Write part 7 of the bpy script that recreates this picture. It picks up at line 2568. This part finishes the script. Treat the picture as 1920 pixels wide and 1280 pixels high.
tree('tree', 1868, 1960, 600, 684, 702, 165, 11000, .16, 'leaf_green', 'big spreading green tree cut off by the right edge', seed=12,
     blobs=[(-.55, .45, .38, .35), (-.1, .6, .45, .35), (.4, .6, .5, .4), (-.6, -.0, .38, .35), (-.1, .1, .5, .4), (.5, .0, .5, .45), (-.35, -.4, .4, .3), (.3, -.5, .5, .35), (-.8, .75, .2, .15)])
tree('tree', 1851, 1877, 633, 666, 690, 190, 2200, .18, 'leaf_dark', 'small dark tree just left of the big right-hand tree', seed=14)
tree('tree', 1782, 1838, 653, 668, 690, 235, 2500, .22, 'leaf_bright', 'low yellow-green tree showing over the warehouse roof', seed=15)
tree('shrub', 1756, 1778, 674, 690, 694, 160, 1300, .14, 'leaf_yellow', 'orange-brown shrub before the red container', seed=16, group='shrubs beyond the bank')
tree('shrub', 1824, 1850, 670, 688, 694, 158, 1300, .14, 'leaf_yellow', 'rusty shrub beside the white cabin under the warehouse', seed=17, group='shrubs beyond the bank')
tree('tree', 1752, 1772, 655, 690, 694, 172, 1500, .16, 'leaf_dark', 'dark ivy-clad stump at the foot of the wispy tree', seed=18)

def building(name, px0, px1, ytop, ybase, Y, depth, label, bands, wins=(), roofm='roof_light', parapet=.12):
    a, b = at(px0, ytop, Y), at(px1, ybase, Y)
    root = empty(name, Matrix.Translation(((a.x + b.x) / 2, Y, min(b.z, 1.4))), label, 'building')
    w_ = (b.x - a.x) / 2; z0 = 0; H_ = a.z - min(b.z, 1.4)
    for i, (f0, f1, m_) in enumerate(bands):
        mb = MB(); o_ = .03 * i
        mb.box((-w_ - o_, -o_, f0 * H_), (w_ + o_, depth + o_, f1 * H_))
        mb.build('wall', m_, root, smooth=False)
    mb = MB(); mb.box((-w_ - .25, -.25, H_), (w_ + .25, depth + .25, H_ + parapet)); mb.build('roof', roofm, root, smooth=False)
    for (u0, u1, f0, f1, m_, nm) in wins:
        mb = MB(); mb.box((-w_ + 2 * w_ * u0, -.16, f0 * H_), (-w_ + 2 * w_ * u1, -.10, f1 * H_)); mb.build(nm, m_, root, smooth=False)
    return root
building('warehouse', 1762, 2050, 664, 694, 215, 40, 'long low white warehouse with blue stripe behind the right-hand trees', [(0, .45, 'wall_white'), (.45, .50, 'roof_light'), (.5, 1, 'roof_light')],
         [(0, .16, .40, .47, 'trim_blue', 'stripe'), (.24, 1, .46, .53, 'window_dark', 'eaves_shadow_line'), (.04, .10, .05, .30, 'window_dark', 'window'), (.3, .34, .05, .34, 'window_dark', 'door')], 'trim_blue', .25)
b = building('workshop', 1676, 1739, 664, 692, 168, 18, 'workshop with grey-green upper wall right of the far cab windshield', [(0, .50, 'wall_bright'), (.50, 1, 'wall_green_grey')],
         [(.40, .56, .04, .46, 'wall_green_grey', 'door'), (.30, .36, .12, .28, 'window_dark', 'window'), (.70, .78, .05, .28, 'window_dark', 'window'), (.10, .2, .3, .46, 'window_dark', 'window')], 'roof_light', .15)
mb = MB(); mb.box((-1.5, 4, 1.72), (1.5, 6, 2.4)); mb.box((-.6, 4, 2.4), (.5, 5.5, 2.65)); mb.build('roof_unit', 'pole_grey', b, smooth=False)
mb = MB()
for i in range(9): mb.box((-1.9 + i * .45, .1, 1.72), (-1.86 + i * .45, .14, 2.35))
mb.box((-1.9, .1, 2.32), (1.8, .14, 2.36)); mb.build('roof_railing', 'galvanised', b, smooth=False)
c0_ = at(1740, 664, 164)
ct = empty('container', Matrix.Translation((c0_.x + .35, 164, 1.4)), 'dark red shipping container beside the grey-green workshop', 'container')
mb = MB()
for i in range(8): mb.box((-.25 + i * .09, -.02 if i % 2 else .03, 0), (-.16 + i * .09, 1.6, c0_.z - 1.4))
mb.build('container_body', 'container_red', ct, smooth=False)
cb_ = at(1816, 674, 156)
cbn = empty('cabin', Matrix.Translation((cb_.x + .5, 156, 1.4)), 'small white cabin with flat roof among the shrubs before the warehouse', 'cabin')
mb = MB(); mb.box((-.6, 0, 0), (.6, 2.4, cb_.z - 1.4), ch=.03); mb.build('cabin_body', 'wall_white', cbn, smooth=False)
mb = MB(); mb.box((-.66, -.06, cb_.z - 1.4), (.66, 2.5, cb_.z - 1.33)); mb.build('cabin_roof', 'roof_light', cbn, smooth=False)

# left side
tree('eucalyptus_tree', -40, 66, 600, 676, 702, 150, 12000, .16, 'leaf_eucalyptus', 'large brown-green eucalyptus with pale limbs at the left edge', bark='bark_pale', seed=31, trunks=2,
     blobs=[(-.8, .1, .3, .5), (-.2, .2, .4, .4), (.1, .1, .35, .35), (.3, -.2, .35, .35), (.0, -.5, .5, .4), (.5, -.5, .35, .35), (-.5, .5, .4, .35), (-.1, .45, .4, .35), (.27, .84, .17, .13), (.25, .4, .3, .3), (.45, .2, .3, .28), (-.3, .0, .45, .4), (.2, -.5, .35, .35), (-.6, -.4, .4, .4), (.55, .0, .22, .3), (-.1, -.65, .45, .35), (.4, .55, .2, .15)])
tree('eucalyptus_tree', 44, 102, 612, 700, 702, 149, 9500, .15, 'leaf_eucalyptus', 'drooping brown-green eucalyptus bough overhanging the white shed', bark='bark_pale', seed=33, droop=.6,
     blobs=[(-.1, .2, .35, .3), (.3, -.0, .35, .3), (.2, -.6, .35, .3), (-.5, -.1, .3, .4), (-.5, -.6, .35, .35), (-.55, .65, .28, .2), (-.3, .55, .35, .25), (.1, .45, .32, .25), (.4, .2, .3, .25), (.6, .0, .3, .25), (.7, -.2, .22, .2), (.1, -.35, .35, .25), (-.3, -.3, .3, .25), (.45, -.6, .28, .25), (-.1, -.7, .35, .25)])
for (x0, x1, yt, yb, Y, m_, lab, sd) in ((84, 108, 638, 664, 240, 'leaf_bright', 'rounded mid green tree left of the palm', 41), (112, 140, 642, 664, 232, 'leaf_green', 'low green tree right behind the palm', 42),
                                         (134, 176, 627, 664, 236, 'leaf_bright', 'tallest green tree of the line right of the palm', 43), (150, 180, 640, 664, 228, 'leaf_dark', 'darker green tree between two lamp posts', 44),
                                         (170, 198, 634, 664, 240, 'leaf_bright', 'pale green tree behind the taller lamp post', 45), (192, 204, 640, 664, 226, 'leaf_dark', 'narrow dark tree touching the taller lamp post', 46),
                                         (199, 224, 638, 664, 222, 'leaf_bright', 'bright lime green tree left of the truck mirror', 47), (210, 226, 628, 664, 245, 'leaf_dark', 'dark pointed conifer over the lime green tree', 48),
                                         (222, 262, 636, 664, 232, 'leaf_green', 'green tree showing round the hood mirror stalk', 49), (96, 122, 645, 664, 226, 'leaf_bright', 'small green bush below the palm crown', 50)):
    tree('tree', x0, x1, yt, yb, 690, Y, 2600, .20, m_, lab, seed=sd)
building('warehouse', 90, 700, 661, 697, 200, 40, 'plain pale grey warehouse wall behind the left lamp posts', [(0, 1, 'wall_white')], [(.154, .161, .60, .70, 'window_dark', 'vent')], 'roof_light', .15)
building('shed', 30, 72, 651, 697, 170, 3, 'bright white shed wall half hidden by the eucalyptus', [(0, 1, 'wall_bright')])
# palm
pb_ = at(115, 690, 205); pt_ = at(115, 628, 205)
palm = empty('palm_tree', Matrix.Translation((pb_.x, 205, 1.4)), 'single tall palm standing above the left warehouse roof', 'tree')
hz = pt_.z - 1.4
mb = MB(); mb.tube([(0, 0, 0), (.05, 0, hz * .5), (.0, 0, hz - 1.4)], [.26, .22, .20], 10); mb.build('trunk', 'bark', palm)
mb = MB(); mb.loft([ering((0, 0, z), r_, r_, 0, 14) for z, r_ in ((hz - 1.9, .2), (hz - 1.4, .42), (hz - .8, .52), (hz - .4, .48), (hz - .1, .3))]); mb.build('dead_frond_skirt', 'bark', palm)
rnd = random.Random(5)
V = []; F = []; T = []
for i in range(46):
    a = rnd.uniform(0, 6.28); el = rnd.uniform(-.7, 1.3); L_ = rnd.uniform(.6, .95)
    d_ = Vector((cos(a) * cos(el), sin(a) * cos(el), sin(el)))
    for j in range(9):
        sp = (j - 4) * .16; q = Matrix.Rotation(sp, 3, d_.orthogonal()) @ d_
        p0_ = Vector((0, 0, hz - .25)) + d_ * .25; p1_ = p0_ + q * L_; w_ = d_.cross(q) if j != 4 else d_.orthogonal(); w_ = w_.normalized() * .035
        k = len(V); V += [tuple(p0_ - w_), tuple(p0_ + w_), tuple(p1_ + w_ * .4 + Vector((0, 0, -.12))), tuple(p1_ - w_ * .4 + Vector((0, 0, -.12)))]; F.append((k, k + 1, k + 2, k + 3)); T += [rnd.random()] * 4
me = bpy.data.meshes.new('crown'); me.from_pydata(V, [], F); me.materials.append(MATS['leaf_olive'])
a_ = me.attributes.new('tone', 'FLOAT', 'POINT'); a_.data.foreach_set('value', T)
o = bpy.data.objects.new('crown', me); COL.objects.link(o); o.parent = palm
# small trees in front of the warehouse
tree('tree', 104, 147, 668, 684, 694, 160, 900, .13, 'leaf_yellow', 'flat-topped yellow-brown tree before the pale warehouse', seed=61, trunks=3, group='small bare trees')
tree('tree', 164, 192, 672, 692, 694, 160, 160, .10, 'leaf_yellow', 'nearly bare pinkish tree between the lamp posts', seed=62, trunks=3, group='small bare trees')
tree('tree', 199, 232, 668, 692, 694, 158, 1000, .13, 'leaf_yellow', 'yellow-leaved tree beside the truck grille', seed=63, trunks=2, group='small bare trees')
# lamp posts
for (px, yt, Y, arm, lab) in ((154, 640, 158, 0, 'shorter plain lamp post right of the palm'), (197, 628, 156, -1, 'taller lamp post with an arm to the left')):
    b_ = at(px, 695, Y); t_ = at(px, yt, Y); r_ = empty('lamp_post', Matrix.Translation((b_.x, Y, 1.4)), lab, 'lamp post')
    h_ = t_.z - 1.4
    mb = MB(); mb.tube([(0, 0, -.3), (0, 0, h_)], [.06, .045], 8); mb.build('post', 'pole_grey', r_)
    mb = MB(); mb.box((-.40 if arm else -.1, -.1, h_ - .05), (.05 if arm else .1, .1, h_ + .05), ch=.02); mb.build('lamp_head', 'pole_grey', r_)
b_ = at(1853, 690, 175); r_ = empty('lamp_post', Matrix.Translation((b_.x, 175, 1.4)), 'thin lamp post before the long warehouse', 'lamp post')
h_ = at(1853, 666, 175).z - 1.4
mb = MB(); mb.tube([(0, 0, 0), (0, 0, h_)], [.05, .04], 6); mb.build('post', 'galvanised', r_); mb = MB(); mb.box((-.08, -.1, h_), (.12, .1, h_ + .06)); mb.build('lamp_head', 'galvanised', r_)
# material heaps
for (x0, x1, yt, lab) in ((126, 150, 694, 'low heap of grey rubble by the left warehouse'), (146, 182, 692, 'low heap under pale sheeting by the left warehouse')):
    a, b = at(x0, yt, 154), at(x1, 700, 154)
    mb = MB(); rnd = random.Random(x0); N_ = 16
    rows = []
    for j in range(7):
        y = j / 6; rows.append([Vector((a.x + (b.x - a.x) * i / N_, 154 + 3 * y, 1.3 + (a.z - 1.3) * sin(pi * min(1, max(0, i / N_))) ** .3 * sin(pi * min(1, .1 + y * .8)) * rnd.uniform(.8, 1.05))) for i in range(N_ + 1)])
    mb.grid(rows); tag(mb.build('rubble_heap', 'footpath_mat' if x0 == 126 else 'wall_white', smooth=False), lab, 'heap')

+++

What is being asked
Lines from the start of the material above through the line containing "wispy tree', seed=18)" are to be duplicated exactly, and only those.

Task result
Write part 7 of the bpy script that recreates this picture. It picks up at line 2568. This part finishes the script. Treat the picture as 1920 pixels wide and 1280 pixels high.
tree('tree', 1868, 1960, 600, 684, 702, 165, 11000, .16, 'leaf_green', 'big spreading green tree cut off by the right edge', seed=12,
     blobs=[(-.55, .45, .38, .35), (-.1, .6, .45, .35), (.4, .6, .5, .4), (-.6, -.0, .38, .35), (-.1, .1, .5, .4), (.5, .0, .5, .45), (-.35, -.4, .4, .3), (.3, -.5, .5, .35), (-.8, .75, .2, .15)])
tree('tree', 1851, 1877, 633, 666, 690, 190, 2200, .18, 'leaf_dark', 'small dark tree just left of the big right-hand tree', seed=14)
tree('tree', 1782, 1838, 653, 668, 690, 235, 2500, .22, 'leaf_bright', 'low yellow-green tree showing over the warehouse roof', seed=15)
tree('shrub', 1756, 1778, 674, 690, 694, 160, 1300, .14, 'leaf_yellow', 'orange-brown shrub before the red container', seed=16, group='shrubs beyond the bank')
tree('shrub', 1824, 1850, 670, 688, 694, 158, 1300, .14, 'leaf_yellow', 'rusty shrub beside the white cabin under the warehouse', seed=17, group='shrubs beyond the bank')
tree('tree', 1752, 1772, 655, 690, 694, 172, 1500, .16, 'leaf_dark', 'dark ivy-clad stump at the foot of the wispy tree', seed=18)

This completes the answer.